**DATASET SECTION**
-- Begin --

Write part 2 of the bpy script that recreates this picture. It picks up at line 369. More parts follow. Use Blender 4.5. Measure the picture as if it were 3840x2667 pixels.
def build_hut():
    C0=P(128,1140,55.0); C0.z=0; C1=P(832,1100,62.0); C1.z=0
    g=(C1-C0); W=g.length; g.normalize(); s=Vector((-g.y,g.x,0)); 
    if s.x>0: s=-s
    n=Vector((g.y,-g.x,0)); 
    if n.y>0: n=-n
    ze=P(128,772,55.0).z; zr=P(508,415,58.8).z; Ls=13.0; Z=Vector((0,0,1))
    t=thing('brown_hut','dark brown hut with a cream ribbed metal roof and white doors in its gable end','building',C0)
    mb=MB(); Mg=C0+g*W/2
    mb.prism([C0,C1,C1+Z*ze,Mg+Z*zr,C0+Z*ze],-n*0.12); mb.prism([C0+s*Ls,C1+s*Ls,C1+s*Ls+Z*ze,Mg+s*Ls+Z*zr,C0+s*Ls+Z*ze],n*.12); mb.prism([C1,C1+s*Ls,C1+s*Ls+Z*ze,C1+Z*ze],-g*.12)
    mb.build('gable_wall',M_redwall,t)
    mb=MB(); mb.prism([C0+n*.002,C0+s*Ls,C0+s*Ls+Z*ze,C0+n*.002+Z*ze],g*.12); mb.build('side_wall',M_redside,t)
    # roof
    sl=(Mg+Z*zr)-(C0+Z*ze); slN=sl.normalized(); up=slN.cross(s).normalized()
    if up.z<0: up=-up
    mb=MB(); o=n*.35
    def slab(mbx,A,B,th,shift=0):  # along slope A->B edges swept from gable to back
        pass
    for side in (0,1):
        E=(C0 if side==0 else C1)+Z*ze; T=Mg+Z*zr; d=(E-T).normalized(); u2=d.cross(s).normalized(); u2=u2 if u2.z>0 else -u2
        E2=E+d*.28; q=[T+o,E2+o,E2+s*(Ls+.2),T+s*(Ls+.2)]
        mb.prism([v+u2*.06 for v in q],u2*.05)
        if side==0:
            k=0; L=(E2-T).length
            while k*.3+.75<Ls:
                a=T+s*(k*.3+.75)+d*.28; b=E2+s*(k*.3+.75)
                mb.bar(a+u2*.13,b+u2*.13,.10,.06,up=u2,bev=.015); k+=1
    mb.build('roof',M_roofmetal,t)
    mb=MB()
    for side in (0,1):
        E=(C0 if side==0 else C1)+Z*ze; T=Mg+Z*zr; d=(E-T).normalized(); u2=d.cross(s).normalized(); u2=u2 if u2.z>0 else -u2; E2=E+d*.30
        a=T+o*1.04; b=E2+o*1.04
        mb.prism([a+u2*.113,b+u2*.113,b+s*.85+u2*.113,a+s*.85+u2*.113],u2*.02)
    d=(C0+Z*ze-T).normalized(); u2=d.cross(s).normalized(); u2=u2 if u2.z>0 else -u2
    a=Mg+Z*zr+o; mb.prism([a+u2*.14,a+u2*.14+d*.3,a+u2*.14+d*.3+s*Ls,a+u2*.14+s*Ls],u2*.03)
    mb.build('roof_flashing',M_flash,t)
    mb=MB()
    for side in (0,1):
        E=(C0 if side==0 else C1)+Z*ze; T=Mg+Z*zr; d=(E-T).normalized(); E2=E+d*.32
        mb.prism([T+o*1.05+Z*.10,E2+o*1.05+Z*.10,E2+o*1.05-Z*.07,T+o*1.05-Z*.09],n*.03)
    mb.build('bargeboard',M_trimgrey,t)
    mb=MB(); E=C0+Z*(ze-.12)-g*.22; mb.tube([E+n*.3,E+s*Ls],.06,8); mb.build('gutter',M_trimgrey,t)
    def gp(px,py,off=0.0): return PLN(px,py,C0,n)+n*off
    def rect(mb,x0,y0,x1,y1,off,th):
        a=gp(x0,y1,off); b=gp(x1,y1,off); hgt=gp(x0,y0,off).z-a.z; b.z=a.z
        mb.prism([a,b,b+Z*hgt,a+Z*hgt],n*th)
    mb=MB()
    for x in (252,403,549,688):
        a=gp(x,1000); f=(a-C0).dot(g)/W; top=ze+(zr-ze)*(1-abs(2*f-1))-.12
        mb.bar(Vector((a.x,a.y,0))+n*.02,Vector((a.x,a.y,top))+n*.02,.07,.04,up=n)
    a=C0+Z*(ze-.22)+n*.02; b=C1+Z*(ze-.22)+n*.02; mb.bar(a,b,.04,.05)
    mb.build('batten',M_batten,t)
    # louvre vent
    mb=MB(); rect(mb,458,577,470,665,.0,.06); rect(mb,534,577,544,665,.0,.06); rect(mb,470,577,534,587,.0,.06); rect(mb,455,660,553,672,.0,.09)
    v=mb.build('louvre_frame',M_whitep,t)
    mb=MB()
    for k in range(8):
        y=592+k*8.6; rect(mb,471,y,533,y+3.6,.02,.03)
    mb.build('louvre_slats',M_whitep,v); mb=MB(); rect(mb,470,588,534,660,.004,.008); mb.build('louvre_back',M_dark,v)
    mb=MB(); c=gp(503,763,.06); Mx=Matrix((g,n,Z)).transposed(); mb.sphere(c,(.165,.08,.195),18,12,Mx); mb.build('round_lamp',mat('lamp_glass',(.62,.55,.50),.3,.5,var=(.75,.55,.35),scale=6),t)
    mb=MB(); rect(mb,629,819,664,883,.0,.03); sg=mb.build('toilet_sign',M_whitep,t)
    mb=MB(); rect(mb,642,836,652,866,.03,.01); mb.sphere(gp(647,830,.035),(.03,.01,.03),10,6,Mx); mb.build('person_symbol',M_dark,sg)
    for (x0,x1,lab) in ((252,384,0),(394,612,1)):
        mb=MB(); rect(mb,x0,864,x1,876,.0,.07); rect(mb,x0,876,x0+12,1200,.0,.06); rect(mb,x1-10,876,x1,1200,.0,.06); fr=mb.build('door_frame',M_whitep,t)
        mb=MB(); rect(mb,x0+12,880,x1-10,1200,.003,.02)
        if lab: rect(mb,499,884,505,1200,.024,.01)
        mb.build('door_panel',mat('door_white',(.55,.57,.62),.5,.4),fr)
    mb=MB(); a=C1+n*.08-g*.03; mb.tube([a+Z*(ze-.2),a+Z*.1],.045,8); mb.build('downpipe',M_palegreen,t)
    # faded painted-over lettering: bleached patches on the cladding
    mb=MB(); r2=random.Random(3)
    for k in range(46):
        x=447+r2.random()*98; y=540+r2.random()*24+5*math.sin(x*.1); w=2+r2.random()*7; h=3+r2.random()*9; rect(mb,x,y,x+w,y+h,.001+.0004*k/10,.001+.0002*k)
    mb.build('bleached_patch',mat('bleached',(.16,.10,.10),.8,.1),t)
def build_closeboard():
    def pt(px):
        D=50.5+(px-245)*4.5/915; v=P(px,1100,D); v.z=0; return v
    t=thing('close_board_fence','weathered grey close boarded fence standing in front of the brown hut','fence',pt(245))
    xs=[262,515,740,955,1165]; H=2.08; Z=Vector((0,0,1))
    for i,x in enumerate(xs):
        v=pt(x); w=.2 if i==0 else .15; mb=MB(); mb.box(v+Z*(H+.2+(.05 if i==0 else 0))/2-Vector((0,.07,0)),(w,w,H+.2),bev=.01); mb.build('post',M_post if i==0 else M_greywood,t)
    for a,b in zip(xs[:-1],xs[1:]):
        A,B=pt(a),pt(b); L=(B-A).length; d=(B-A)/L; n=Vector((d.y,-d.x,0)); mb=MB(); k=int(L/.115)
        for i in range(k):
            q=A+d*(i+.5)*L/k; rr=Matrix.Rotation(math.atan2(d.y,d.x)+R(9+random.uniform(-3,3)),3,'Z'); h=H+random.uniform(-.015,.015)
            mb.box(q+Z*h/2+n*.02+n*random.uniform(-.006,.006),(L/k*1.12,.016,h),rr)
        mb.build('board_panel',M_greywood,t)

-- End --

**INSTRUCTIONS TO FOLLOW**
Starting at the top of the data above, repeat every line exactly until the line containing "mb.build('gable_wall',M_redwall,t)" has been given, then stop.

**FULL SOLUTION**
Write part 2 of the bpy script that recreates this picture. It picks up at line 369. More parts follow. Use Blender 4.5. Measure the picture as if it were 3840x2667 pixels.
def build_hut():
    C0=P(128,1140,55.0); C0.z=0; C1=P(832,1100,62.0); C1.z=0
    g=(C1-C0); W=g.length; g.normalize(); s=Vector((-g.y,g.x,0)); 
    if s.x>0: s=-s
    n=Vector((g.y,-g.x,0)); 
    if n.y>0: n=-n
    ze=P(128,772,55.0).z; zr=P(508,415,58.8).z; Ls=13.0; Z=Vector((0,0,1))
    t=thing('brown_hut','dark brown hut with a cream ribbed metal roof and white doors in its gable end','building',C0)
    mb=MB(); Mg=C0+g*W/2
    mb.prism([C0,C1,C1+Z*ze,Mg+Z*zr,C0+Z*ze],-n*0.12); mb.prism([C0+s*Ls,C1+s*Ls,C1+s*Ls+Z*ze,Mg+s*Ls+Z*zr,C0+s*Ls+Z*ze],n*.12); mb.prism([C1,C1+s*Ls,C1+s*Ls+Z*ze,C1+Z*ze],-g*.12)
    mb.build('gable_wall',M_redwall,t)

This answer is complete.